» GIVEN REQUEST
Among the lines below, how many carry the string "picture"? Reply with a number and nothing else.

» RECORDED DATA
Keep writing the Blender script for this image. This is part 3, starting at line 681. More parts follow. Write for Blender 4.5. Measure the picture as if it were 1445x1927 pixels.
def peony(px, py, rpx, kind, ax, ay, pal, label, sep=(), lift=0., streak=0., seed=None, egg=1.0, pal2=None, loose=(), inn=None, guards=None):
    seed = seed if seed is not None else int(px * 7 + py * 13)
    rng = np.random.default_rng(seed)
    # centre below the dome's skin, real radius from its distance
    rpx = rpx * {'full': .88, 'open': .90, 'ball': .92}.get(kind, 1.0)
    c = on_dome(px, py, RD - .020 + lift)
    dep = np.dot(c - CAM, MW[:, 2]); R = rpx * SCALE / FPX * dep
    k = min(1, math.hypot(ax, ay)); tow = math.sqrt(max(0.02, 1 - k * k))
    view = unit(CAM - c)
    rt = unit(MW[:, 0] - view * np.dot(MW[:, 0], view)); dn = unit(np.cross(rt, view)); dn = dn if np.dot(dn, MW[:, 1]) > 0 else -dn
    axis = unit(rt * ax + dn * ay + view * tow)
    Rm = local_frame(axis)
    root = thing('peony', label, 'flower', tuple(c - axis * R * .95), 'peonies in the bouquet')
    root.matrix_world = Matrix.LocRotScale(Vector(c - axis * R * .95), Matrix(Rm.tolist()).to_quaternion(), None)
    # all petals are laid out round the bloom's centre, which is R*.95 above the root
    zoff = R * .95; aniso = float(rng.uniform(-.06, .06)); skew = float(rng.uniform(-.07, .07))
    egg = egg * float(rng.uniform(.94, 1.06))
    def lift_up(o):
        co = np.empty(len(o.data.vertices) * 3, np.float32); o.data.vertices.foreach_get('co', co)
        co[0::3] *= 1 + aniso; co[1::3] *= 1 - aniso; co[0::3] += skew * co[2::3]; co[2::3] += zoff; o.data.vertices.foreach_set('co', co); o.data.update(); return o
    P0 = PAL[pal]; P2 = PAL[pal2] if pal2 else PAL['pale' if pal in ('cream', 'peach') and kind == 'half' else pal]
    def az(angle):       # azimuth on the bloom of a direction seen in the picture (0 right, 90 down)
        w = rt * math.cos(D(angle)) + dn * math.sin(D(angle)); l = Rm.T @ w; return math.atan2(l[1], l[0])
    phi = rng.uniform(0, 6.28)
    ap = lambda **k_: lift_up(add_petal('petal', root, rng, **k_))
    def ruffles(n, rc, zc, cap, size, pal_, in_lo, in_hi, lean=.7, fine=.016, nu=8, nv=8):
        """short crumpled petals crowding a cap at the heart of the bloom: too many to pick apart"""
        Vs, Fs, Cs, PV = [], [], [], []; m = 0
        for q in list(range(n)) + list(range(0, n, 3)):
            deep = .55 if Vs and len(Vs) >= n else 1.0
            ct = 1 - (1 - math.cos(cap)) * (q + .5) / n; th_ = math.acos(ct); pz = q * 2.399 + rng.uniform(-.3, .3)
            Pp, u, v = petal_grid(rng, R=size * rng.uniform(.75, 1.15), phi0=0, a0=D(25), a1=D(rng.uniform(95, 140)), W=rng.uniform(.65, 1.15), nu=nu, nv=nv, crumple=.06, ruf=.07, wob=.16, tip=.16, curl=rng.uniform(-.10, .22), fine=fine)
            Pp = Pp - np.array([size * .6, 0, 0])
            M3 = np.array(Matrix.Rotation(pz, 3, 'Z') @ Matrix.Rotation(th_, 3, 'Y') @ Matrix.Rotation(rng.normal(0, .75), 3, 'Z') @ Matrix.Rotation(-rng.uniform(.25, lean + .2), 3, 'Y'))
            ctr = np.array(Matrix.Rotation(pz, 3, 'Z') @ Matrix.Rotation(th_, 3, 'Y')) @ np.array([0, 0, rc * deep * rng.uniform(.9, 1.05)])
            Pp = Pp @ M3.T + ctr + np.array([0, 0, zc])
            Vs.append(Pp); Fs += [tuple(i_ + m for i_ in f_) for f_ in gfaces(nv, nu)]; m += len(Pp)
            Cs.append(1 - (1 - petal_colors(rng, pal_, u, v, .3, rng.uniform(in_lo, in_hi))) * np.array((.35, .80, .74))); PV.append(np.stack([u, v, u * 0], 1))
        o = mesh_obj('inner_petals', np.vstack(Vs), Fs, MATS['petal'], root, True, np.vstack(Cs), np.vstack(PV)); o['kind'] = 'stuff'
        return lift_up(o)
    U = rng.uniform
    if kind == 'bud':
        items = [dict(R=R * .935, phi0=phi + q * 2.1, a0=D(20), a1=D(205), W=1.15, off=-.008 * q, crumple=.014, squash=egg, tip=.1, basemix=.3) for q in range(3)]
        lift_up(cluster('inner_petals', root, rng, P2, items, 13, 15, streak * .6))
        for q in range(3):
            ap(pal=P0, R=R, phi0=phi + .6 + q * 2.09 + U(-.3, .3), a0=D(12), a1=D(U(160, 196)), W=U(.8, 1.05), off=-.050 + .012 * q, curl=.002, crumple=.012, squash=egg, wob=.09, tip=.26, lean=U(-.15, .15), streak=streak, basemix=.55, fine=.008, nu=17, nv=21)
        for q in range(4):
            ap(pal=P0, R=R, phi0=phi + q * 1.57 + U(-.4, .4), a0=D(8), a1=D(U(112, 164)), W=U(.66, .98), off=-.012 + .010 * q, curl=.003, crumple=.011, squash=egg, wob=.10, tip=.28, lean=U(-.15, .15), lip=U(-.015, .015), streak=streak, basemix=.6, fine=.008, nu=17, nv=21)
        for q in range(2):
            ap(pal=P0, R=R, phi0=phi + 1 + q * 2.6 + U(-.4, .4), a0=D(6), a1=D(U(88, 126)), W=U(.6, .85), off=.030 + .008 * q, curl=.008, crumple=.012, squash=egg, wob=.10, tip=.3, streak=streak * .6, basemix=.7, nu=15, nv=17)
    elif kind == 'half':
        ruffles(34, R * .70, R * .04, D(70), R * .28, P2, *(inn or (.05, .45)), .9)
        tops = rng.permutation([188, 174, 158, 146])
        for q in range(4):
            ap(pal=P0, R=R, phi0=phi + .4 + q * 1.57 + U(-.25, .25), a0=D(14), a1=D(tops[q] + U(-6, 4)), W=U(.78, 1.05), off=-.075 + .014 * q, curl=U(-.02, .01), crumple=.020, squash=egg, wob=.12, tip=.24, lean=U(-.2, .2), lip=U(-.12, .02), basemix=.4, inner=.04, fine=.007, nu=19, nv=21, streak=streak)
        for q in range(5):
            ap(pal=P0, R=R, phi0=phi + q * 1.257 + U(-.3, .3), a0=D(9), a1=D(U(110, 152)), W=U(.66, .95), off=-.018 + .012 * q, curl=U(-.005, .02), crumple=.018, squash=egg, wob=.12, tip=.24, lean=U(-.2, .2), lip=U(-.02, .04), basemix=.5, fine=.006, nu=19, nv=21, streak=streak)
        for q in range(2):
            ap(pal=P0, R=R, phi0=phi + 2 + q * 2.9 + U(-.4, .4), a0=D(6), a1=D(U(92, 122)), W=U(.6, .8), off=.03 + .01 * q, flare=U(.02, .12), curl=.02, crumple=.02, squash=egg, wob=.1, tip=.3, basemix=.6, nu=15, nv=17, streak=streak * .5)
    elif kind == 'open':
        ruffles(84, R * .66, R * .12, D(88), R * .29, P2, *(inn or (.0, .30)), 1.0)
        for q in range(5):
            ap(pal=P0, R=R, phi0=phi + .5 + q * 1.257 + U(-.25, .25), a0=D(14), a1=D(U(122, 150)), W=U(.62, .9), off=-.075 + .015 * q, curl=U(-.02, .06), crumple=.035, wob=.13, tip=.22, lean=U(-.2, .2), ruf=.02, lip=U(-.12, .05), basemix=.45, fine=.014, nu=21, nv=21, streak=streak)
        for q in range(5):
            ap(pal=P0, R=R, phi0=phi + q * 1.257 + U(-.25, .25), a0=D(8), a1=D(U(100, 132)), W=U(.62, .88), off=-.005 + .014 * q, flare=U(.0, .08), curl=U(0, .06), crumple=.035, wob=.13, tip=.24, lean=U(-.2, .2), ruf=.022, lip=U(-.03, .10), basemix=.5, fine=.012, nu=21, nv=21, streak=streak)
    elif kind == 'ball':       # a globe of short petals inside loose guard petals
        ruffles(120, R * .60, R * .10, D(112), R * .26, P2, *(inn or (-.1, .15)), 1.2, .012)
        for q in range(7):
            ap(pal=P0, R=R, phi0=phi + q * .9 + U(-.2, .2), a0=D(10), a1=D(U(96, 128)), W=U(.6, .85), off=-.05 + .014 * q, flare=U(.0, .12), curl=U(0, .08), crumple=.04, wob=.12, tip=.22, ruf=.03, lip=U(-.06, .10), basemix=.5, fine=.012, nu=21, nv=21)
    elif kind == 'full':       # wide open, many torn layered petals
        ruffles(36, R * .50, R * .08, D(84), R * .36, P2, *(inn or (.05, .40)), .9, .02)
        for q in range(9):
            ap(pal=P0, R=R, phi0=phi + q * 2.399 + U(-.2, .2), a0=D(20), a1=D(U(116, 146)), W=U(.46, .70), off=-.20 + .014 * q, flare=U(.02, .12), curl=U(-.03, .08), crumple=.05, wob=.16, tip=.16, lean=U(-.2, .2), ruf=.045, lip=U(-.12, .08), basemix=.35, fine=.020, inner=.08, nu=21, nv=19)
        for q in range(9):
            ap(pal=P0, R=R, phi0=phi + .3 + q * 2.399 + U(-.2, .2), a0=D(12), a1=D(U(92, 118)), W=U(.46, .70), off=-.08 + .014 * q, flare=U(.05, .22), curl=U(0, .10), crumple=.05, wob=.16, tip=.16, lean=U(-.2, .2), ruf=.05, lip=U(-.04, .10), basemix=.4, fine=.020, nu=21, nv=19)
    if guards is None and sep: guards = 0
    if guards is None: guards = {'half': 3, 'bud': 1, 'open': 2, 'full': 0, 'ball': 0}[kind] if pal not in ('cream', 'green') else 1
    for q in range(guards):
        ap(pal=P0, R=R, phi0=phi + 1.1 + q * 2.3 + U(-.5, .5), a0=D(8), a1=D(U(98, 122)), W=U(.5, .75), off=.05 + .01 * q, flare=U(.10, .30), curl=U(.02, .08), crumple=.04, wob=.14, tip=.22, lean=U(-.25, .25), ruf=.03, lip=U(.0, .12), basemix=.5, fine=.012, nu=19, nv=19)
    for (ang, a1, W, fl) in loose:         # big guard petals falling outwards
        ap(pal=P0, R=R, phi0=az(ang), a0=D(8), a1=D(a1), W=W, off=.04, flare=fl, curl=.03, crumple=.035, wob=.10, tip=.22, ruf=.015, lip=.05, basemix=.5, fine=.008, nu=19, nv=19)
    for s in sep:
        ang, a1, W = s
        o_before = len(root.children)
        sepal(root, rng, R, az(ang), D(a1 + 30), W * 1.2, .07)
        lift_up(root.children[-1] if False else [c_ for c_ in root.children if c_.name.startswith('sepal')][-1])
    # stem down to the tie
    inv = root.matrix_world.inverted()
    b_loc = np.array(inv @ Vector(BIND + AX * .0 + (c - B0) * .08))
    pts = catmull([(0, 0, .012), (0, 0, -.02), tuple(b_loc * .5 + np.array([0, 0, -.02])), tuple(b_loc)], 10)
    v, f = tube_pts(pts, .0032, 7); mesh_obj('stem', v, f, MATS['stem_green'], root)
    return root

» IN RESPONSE
2